**The request:** Begin with the first line of the material and copy each line word for word through the line that contains "return np.array([x, D, float(terrain(x, D))])"; the pictures are left out.

**Collected material:**
::::::
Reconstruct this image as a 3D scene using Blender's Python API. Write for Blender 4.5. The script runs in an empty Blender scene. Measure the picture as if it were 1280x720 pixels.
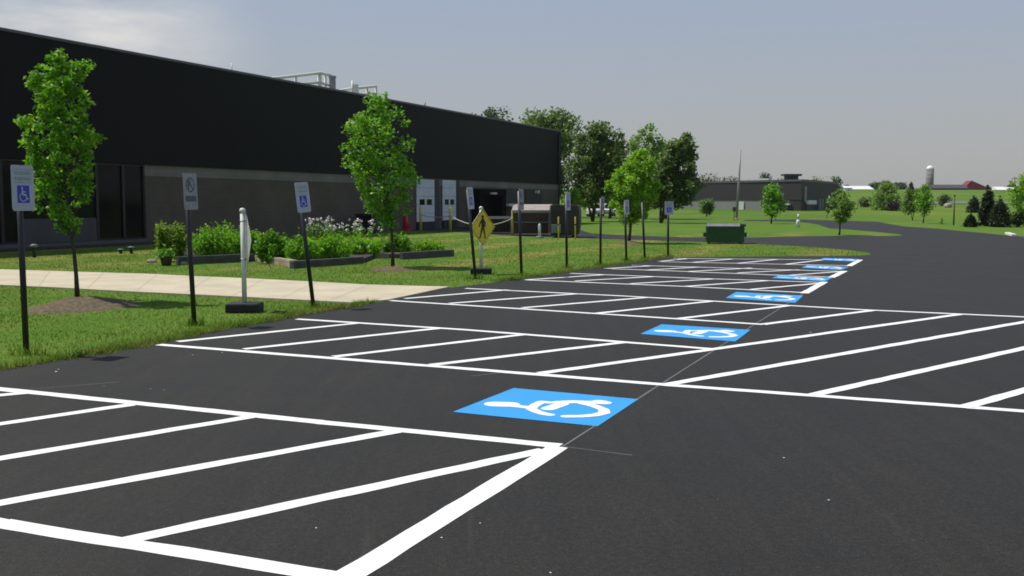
import bpy, math, random
import numpy as np
from mathutils import Vector, Quaternion

random.seed(7)
RNG = np.random.default_rng(11)
scene = bpy.context.scene
COL = scene.collection
R = math.radians

# ------------------------------------------------------------------ camera
F_PX, CX, CY, CAM_H = 1244.4, 640.0, 360.0, 1.6
HORIZON = 254.0
PITCH = math.atan((CY - HORIZON) / F_PX)
cp, sp = math.cos(PITCH), math.sin(PITCH)
cam_data = bpy.data.cameras.new('camera')
cam = bpy.data.objects.new('camera', cam_data)
COL.objects.link(cam)
cam_data.sensor_width = 36.0
cam_data.lens = 36.0 * F_PX / 1280.0
cam_data.clip_start = 0.1
cam_data.clip_end = 8000
cam.location = (0, 0, CAM_H)
cam.rotation_euler = (math.pi / 2 - PITCH, 0, 0)
scene.camera = cam


def ray(px, py):
    a, b = (px - CX) / F_PX, (CY - py) / F_PX
    return np.array([a, cp + b * sp, -sp + b * cp])


def terrain(x, y):
    g = np.maximum(0.0, np.asarray(y, float) - 135.0)
    return 12.0 * (1 - np.exp(-(g / 330.0) ** 1.5))


def gp(px, py, z=0.0):
    """where the line of sight meets the flat ground"""
    d = ray(px, py)
    t = (z - CAM_H) / d[2]
    return np.array([d[0] * t, d[1] * t, z])


def at(px, py):
    """where the line of sight meets the terrain"""
    d = ray(px, py)
    prev = 1.0
    t = 1.0
    while t < 1500:
        p = d * t + np.array([0, 0, CAM_H])
        if p[2] <= terrain(p[0], p[1]):
            lo, hi = prev, t
            for _ in range(30):
                m = (lo + hi) / 2
                q = d * m + np.array([0, 0, CAM_H])
                if q[2] <= terrain(q[0], q[1]):
                    hi = m
                else:
                    lo = m
            return d * hi + np.array([0, 0, CAM_H])
        prev = t
        t += max(0.3, t * 0.01)
    return at_d(px, 600)


def at_d(px, D):
    x = (px - CX) / F_PX * D * 1.0
    return np.array([x, D, float(terrain(x, D))])


def mpp(D):
    """metres per photo pixel at a distance"""
    return D / F_PX


# ------------------------------------------------------------------ materials
def new_mat(name):
    m = bpy.data.materials.new(name)
    m.use_nodes = True
    nt = m.node_tree
    for n in list(nt.nodes):
        nt.nodes.remove(n)
    out = nt.nodes.new('ShaderNodeOutputMaterial')
    return m, nt, out


def N(nt, kind, **kw):
    n = nt.nodes.new(kind)
    for k, v in kw.items():
        if k in n.inputs.keys():
            n.inputs[k].default_value = v
        else:
            setattr(n, k, v)
    return n


def rgba(c):
    return (c[0], c[1], c[2], 1.0)


def noise(nt, coord, scale, detail=3.0, rough=0.55):
    n = N(nt, 'ShaderNodeTexNoise')
    n.inputs['Scale'].default_value = scale
    n.inputs['Detail'].default_value = detail
    n.inputs['Roughness'].default_value = rough
    nt.links.new(coord, n.inputs['Vector'])
    return n


def ramp(nt, fac, stops):
    r = N(nt, 'ShaderNodeValToRGB')
    el = r.color_ramp.elements
    while len(el) < len(stops):
        el.new(0.5)
    for e, (p, c) in zip(el, stops):
        e.position = p
        e.color = rgba(c)
    nt.links.new(fac, r.inputs['Fac'])
    return r


def mix(nt, fac, a, b, mode='MIX'):
    m = N(nt, 'ShaderNodeMix', data_type='RGBA', blend_type=mode)
    for sock, v in ((m.inputs[0], fac), (m.inputs[6], a), (m.inputs[7], b)):
        if hasattr(v, 'is_linked'):
            nt.links.new(v, sock)
        elif isinstance(v, (int, float)):
            sock.default_value = v
        else:
            sock.default_value = rgba(v)
    return m.outputs[2]


def surf(name, c1, c2=None, scale=6.0, rough=0.6, metal=0.0, bump=0.0, bscale=None, spec=0.5, lo=0.35, hi=0.65):
    m, nt, out = new_mat(name)
    b = N(nt, 'ShaderNodeBsdfPrincipled')
    b.inputs['Roughness'].default_value = rough
    b.inputs['Metallic'].default_value = metal
    b.inputs['Specular IOR Level'].default_value = spec
    tc = N(nt, 'ShaderNodeTexCoord')
    if c2 is None:
        c2 = tuple(v * 0.82 for v in c1)
    n = noise(nt, tc.outputs['Object'], scale, 5.0)
    r = ramp(nt, n.outputs['Fac'], [(lo, c2), (hi, c1)])
    nt.links.new(r.outputs['Color'], b.inputs['Base Color'])
    if bump:
        n2 = noise(nt, tc.outputs['Object'], bscale or scale * 8, 4.0)
        bp = N(nt, 'ShaderNodeBump')
        bp.inputs['Strength'].default_value = bump
        bp.inputs['Distance'].default_value = 0.02
        nt.links.new(n2.outputs['Fac'], bp.inputs['Height'])
        nt.links.new(bp.outputs['Normal'], b.inputs['Normal'])
    nt.links.new(b.outputs[0], out.inputs['Surface'])
    return m


def leaf_mat(name, dark, light, trans=0.35, spread=1.0, tip=None):
    m, nt, out = new_mat(name)
    geo = N(nt, 'ShaderNodeNewGeometry')
    tc = N(nt, 'ShaderNodeTexCoord')
    stops = [(0.0, dark), (0.75, light)]
    if tip:
        stops.append((1.0, tip))
    r = ramp(nt, geo.outputs['Random Per Island'], stops)
    n = noise(nt, tc.outputs['Object'], spread, 2.0)
    r2 = ramp(nt, n.outputs['Fac'], [(0.3, (0.72, 0.75, 0.7)), (0.7, (1.15, 1.12, 1.0))])
    c = mix(nt, 1.0, r.outputs['Color'], r2.outputs['Color'], 'MULTIPLY')
    d = N(nt, 'ShaderNodeBsdfDiffuse')
    t = N(nt, 'ShaderNodeBsdfTranslucent')
    g = N(nt, 'ShaderNodeBsdfGlossy')
    g.inputs['Roughness'].default_value = 0.5
    g.inputs['Color'].default_value = (0.8, 0.85, 0.8, 1)
    nt.links.new(c, d.inputs['Color'])
    nt.links.new(c, t.inputs['Color'])
    ms = N(nt, 'ShaderNodeMixShader')
    ms.inputs[0].default_value = trans
    nt.links.new(d.outputs[0], ms.inputs[1])
    nt.links.new(t.outputs[0], ms.inputs[2])
    ms2 = N(nt, 'ShaderNodeMixShader')
    ms2.inputs[0].default_value = 0.035
    nt.links.new(ms.outputs[0], ms2.inputs[1])
    nt.links.new(g.outputs[0], ms2.inputs[2])
    nt.links.new(ms2.outputs[0], out.inputs['Surface'])
    return m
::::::
**Solution to this problem:**
Reconstruct this image as a 3D scene using Blender's Python API. Write for Blender 4.5. The script runs in an empty Blender scene. Measure the picture as if it were 1280x720 pixels.
import bpy, math, random
import numpy as np
from mathutils import Vector, Quaternion

random.seed(7)
RNG = np.random.default_rng(11)
scene = bpy.context.scene
COL = scene.collection
R = math.radians

# ------------------------------------------------------------------ camera
F_PX, CX, CY, CAM_H = 1244.4, 640.0, 360.0, 1.6
HORIZON = 254.0
PITCH = math.atan((CY - HORIZON) / F_PX)
cp, sp = math.cos(PITCH), math.sin(PITCH)
cam_data = bpy.data.cameras.new('camera')
cam = bpy.data.objects.new('camera', cam_data)
COL.objects.link(cam)
cam_data.sensor_width = 36.0
cam_data.lens = 36.0 * F_PX / 1280.0
cam_data.clip_start = 0.1
cam_data.clip_end = 8000
cam.location = (0, 0, CAM_H)
cam.rotation_euler = (math.pi / 2 - PITCH, 0, 0)
scene.camera = cam


def ray(px, py):
    a, b = (px - CX) / F_PX, (CY - py) / F_PX
    return np.array([a, cp + b * sp, -sp + b * cp])


def terrain(x, y):
    g = np.maximum(0.0, np.asarray(y, float) - 135.0)
    return 12.0 * (1 - np.exp(-(g / 330.0) ** 1.5))


def gp(px, py, z=0.0):
    """where the line of sight meets the flat ground"""
    d = ray(px, py)
    t = (z - CAM_H) / d[2]
    return np.array([d[0] * t, d[1] * t, z])


def at(px, py):
    """where the line of sight meets the terrain"""
    d = ray(px, py)
    prev = 1.0
    t = 1.0
    while t < 1500:
        p = d * t + np.array([0, 0, CAM_H])
        if p[2] <= terrain(p[0], p[1]):
            lo, hi = prev, t
            for _ in range(30):
                m = (lo + hi) / 2
                q = d * m + np.array([0, 0, CAM_H])
                if q[2] <= terrain(q[0], q[1]):
                    hi = m
                else:
                    lo = m
            return d * hi + np.array([0, 0, CAM_H])
        prev = t
        t += max(0.3, t * 0.01)
    return at_d(px, 600)


def at_d(px, D):
    x = (px - CX) / F_PX * D * 1.0
    return np.array([x, D, float(terrain(x, D))])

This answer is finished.